Il y a surtout le Pass culture, qui est le projet culturel phare de Macron. Chaque jeune, le jour de ses 18 ans, recevra, grâce à une application géolocalisée, 500 euros en bon d’achat pour aller au musée, au théâtre, à l’opéra, acheter un roman, etc. Le projet est en phase d’essai mais déjà la quasi-totalité du monde culturel est contre. Parce que ses vertus éducatives sont incertaines : des expériences similaires ont montré que ce sont surtout les jeunes de milieux aisés qui profitent d’un tel pass, et que ce sont les œuvres populaires et ludiques qui sont les plus demandées (films à gros budget, jeux vidéo, etc.).

Le Pass culture pourrait devenir un boulet

Et puis ce Pass culture, comment le financer ? Des millions ont déjà été engloutis pour le mettre au point, avant un lancement prévu en 2019. Il coûtera alors 400 millions par an. A trouver chaque année. Comme il n’y a pas d’argent, le mécénat pourrait donner un coup de main. Une piste serait de demander aux fournisseurs, publics comme privés, d’offrir leurs œuvres, en leur disant : c’est bon pour vous, vous allez capter un nouveau public. La réponse fut froide, certains hurlant au racket. Bref, ce Pass culture pourrait devenir un boulet.

La priorité des quatre derniers ministres, Françoise Nyssen en tête, était de lutter contre la ségrégation culturelle. Idée louable. Sauf que le ministère de la culture est organisé autour de son offre, beaucoup moins sur l’élargissement des publics. Et puis aller chercher ceux qui ne mettent pas les pieds au théâtre, au musée ou à l’opéra coûte très cher. On ne voit qu’une solution : supprimer des actions existantes pour renflouer les caisses, revoir de fond en comble la cartographie des subventions, lutter contre le gaspillage, casser les corporatismes d’une administration enkystée.
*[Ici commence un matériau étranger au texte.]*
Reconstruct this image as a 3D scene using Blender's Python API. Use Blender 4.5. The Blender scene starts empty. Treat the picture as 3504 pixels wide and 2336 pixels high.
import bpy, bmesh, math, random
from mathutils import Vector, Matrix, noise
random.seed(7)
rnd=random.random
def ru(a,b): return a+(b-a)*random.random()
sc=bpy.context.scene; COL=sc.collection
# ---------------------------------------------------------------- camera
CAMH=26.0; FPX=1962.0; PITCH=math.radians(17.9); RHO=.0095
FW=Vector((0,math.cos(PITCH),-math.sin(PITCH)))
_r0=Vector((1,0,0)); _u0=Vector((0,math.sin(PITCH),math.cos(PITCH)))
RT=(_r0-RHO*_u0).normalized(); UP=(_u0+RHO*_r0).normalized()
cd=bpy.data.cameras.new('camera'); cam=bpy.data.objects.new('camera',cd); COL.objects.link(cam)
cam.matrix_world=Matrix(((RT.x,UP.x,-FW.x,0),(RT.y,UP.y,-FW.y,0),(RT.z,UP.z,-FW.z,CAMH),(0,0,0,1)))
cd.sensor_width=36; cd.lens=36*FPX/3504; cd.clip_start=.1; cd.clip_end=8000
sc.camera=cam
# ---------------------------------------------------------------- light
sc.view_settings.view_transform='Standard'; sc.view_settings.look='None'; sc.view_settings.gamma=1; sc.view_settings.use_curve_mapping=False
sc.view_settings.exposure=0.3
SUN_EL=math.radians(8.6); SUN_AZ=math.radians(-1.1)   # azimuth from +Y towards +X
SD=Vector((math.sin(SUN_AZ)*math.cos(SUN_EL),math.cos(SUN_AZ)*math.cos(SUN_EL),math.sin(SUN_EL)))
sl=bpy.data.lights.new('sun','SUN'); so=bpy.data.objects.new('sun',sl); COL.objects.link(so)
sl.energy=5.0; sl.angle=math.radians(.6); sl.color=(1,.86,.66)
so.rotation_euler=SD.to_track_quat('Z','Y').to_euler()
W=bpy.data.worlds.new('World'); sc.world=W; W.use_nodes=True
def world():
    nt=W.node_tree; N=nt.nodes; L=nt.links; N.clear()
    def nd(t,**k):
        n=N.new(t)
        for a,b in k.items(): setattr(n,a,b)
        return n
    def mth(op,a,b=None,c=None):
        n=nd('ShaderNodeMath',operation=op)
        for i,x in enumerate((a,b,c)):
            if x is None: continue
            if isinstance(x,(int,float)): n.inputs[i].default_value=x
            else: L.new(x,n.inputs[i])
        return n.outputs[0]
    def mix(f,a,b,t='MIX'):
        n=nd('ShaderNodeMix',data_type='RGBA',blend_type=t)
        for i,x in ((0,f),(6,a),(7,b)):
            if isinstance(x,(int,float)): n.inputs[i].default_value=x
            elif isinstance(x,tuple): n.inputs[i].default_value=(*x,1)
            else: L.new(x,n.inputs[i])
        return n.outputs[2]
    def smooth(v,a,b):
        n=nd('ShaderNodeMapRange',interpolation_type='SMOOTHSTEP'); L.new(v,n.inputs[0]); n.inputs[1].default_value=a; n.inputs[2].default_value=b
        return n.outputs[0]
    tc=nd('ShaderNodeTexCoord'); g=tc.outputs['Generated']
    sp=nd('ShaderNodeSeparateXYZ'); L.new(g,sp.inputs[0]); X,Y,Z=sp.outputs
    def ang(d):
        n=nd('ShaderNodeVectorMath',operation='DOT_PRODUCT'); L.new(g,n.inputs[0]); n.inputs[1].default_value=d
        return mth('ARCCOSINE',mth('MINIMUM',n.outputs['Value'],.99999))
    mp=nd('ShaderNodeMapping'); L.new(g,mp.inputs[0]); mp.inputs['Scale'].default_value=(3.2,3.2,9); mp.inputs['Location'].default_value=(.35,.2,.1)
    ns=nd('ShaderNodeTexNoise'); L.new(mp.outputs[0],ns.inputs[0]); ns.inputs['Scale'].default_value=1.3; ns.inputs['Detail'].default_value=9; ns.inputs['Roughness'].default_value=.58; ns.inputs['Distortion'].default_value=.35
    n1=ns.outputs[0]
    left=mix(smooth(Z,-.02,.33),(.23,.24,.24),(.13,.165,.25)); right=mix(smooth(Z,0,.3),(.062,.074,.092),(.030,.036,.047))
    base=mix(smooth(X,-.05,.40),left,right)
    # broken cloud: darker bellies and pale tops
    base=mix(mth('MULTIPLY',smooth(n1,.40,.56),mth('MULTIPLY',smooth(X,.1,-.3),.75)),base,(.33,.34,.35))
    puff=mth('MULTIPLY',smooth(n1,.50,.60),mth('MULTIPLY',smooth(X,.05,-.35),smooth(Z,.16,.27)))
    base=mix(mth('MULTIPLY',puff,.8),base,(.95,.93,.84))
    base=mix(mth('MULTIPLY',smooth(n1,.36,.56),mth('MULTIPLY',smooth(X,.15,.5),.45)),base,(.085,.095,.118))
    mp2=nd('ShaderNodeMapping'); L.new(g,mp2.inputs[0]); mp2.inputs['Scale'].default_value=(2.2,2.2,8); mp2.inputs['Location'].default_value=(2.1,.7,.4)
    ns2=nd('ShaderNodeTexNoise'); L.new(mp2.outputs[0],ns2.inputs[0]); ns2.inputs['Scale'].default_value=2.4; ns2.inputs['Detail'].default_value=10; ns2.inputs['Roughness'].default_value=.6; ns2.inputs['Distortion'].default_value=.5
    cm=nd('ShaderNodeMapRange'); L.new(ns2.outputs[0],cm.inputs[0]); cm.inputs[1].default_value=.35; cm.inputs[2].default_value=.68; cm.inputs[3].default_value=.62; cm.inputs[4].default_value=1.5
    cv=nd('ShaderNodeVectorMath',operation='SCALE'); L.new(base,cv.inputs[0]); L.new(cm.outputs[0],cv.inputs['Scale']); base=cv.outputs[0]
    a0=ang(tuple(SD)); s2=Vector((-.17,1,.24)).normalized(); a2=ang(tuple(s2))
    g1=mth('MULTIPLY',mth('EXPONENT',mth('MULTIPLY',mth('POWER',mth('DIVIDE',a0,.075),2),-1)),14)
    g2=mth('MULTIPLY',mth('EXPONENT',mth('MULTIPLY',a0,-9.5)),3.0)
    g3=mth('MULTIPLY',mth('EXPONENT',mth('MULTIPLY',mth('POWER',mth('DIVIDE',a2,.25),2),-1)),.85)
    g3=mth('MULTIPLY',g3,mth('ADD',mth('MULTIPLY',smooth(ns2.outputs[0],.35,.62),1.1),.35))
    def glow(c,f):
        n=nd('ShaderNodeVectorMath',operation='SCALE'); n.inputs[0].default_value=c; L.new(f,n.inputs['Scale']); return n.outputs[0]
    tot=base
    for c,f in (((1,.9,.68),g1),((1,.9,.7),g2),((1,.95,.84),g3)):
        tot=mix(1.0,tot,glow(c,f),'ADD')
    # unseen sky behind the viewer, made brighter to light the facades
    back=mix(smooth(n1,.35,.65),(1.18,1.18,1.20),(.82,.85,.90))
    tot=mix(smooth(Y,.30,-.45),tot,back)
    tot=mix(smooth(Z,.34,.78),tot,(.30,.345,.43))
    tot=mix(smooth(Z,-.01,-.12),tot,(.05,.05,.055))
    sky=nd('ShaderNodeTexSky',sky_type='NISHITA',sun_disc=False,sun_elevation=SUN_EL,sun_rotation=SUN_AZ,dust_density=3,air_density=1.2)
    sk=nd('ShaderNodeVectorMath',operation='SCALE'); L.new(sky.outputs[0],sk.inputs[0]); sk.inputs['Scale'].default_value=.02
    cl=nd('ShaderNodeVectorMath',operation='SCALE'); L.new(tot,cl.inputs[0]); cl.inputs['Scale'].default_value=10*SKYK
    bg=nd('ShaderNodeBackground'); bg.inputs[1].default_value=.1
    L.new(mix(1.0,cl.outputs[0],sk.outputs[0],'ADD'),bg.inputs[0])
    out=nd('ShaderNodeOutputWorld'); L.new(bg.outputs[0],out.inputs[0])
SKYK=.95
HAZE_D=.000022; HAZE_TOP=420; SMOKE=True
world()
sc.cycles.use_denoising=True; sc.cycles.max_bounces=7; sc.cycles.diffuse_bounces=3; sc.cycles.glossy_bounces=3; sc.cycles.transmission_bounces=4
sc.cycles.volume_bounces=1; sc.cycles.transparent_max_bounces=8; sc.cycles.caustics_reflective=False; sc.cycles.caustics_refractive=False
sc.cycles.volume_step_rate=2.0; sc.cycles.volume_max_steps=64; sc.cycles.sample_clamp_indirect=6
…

Personne n’a osé lancer un tel chantier en trente ans, pour une raison simple : il faudra affronter une tempête. Entre des artistes à l’ego aussi (voire plus) élevé que le talent, qui savent trouver les relais politiques et médiatiques pour jouer les indignés, des responsables de théâtre ou de festival qui défendent avec acharnement leur action, une administration où l’on pense souvent plus à soi qu’au public, et des syndicats souvent très chauds, il faut être sacrément armé et avoir une vraie légitimité pour monter au feu.

Franck Riester sera-t-il l’oiseau rare qui bousculera ce petit mammouth ? D’autres personnes ont été approchées, aux profils très divers, ce qui laisse à penser que la compétence pour mener à bien des dossiers complexes n’était pas le critère prioritaire. Mais l’élu a des qualités. Il est un spécialiste de l’audiovisuel public, qui attend sa réforme et qui pèse plus (3,9 milliards) que la culture (3,6 milliards). Il aime aussi la culture, à laquelle il a consacré une belle part de son action, et il rêvait de devenir ministre. Maintenant, il est face à un choix : boutiquier ou réformateur. S’il opte pour la voie difficile, celle d’une culture ouverte à tous, il lui faudra trouver beaucoup d’argent pour irriguer le territoire, et beaucoup de temps pour que les résultats se fassent sentir. Ses prédécesseurs n’ont eu ni l’un ni l’autre.